In the end, it is not just the question of the greatness or frailty of LeBron James that was answered in obvious and brutal form as he vanished at the ends of Games 4, 5 and 6 (Tuesday night, he scored three points in the tightly contested third quarter and seven in the fourth, most of them after the game was out of hand).

It was the question of the Miami Heat experiment, the idea of talent versus teamwork, of stars with an edge versus a team with absolute resilience that also found its answer.

The idea of team won out. And in case you missed it — in case you were understandably too busy ogling and then processing the end of any claim to royalty the King once possessed — there were plenty of folks ready to remind you.

"(Our team) made a statement that's a colossal statement," Carlisle said. "Not just about our team but the game in general. Playing it a certain way. Our team is not about individual ability. It's about collective will, collective grit, collective guts."

"This is a win for playing as a team on both ends of the floor, of sharing the ball, of passing the ball," Dirk said.

"I learned chemistry matters," team owner Mark Cuban said. "That it's a team game."

And the world learned this: Dirk Nowitzki is a better basketball player than LeBron James.

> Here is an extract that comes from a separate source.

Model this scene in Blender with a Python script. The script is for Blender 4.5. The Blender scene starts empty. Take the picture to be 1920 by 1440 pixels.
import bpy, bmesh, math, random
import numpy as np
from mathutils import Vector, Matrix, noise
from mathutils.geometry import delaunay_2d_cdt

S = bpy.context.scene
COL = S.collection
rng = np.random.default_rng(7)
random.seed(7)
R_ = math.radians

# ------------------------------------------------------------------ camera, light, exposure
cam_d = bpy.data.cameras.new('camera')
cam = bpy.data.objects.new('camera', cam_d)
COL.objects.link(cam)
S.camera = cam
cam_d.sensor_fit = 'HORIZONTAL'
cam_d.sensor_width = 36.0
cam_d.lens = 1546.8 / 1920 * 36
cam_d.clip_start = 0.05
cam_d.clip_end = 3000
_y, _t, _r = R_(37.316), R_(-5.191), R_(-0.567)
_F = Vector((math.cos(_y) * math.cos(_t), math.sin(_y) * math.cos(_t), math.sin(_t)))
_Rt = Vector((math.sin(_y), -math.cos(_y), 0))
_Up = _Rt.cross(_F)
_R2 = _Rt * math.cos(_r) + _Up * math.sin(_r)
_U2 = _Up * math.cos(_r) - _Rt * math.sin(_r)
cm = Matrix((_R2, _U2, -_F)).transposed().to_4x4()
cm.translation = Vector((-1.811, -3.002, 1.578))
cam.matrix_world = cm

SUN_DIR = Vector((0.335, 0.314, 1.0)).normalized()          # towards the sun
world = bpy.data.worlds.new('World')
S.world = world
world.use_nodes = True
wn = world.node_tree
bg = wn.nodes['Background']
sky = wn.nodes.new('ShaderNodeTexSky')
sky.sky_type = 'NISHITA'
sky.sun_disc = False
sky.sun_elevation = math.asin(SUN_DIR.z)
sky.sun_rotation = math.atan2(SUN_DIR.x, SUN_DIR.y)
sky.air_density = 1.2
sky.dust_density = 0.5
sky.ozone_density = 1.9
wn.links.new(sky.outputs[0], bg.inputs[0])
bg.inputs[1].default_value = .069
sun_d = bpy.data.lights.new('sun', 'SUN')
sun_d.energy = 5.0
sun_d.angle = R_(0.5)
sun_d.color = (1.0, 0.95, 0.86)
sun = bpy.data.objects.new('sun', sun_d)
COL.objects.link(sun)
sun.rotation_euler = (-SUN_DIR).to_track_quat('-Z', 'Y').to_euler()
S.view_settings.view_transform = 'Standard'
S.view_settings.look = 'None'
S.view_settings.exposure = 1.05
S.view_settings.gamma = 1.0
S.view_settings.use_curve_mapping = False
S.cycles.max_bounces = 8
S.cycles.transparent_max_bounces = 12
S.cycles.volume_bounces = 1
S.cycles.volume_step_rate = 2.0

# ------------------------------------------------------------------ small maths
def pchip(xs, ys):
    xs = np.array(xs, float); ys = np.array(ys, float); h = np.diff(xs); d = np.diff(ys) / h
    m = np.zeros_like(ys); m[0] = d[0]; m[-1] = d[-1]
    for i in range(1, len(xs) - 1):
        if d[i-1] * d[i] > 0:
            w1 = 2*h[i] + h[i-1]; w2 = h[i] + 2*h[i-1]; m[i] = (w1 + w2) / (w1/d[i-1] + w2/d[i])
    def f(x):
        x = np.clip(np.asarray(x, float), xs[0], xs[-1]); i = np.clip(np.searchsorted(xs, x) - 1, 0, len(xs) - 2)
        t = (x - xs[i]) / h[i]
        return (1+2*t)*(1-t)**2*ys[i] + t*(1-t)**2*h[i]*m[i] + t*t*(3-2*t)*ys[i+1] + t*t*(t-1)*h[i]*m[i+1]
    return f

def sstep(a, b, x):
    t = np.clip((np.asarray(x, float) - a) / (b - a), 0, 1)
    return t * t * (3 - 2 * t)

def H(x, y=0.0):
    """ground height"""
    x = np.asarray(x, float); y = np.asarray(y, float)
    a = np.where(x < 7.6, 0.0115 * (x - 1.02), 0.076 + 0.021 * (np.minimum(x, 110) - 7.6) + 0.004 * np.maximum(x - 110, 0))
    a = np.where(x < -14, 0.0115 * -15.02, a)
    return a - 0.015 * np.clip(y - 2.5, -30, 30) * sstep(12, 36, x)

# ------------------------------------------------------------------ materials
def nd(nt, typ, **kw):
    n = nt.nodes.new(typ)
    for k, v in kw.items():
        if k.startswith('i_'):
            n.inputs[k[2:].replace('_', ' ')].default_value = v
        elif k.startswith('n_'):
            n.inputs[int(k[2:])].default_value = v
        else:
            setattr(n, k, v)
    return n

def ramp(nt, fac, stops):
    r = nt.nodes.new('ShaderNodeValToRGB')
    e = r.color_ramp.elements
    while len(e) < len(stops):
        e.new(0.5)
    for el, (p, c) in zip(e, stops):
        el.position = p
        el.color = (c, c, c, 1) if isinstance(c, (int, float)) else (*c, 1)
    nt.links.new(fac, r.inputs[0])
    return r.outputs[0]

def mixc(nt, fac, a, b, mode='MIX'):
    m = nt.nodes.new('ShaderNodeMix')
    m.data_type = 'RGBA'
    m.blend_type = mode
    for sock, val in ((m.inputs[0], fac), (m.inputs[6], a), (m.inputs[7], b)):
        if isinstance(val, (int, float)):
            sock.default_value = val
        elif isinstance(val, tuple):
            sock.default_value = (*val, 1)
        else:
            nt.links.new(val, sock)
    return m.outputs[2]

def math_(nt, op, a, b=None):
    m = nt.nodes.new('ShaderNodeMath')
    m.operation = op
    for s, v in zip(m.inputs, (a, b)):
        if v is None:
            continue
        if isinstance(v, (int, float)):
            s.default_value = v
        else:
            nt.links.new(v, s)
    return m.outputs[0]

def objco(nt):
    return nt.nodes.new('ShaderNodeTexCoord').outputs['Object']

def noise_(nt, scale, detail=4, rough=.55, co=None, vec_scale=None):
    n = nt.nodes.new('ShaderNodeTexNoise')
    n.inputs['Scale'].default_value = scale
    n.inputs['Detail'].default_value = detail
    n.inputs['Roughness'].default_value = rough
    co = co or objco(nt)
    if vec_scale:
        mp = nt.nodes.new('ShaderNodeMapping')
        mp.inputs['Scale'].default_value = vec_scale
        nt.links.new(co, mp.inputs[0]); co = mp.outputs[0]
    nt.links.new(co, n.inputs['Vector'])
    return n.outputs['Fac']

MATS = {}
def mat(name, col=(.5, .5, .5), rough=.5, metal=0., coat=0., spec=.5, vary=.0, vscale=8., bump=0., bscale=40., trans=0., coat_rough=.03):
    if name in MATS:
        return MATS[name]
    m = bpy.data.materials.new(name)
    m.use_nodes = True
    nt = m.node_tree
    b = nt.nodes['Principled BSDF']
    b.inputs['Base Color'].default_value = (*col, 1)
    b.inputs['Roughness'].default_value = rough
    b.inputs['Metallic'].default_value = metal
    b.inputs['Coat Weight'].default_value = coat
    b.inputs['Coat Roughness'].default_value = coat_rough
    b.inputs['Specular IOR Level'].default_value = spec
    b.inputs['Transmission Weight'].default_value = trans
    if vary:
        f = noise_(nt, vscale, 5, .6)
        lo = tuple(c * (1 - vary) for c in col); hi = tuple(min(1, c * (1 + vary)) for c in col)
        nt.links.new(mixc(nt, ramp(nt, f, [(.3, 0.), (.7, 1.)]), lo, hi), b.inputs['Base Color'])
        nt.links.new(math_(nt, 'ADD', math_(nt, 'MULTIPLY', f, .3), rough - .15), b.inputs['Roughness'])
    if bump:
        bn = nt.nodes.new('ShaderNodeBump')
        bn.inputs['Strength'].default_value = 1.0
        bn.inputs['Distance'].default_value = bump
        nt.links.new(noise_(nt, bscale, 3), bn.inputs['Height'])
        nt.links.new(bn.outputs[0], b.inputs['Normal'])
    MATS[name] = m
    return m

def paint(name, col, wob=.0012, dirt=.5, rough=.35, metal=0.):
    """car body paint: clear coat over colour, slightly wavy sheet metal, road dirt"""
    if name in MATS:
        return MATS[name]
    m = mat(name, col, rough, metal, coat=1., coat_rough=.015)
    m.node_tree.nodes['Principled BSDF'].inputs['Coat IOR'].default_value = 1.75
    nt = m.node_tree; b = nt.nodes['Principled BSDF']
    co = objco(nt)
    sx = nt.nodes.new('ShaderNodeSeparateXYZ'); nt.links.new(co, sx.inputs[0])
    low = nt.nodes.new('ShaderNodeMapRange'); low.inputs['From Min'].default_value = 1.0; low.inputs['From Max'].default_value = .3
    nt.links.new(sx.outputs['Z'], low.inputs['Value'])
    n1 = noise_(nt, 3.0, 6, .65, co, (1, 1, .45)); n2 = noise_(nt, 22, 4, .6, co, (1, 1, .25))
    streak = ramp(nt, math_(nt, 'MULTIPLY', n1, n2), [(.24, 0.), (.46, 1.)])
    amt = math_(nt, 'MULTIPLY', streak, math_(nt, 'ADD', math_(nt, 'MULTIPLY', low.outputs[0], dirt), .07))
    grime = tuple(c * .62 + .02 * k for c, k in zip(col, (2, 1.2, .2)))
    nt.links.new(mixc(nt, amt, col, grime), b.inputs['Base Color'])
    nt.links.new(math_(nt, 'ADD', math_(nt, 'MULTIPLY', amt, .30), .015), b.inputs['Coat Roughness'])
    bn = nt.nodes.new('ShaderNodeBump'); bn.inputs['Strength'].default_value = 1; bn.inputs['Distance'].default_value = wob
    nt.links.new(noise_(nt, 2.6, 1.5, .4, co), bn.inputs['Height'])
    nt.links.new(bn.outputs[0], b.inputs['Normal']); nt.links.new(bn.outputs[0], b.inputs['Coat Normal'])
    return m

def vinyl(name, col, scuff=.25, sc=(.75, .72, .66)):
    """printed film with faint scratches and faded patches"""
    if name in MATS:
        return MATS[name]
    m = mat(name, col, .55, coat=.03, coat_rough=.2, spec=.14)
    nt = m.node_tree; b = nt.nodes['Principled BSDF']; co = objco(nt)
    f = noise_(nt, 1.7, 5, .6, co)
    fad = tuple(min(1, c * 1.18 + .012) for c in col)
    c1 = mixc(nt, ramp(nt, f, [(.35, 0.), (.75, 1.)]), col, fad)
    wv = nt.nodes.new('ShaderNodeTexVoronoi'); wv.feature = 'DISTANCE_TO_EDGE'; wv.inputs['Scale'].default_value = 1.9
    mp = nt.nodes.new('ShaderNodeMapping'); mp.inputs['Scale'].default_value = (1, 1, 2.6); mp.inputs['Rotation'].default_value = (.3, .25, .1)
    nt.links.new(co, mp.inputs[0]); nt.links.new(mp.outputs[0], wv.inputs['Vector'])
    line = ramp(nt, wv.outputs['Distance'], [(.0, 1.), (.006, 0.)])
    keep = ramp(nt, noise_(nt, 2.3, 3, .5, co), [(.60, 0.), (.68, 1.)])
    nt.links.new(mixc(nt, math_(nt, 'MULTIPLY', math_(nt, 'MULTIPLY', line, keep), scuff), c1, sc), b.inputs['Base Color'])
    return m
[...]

Maybe not more talented. Maybe not more athletic. Maybe not more meaningful to the masses or marketable on behalf of big companies.

But better.

Everything else is mere semantics, facts that add up to everything but what matters most in this game: Winning.

There will be plenty of time in the days ahead to deconstruct the disintegration of the Miami Heat and enormous failing and uncertain future of LeBron James.

But for now, for this moment in time just after the end of one of the finest NBA Finals in many years, it is enough to know that a true team won a championship. And that its leader is one of the game's greatest.

Dirk is the real deal because he helped make sure LeBron James is not.

"We're world champions," Dirk said. "It sounds unbelievable."

Believe it, big guy. And get used to it. Because it's never going to change. And neither is your place in the game.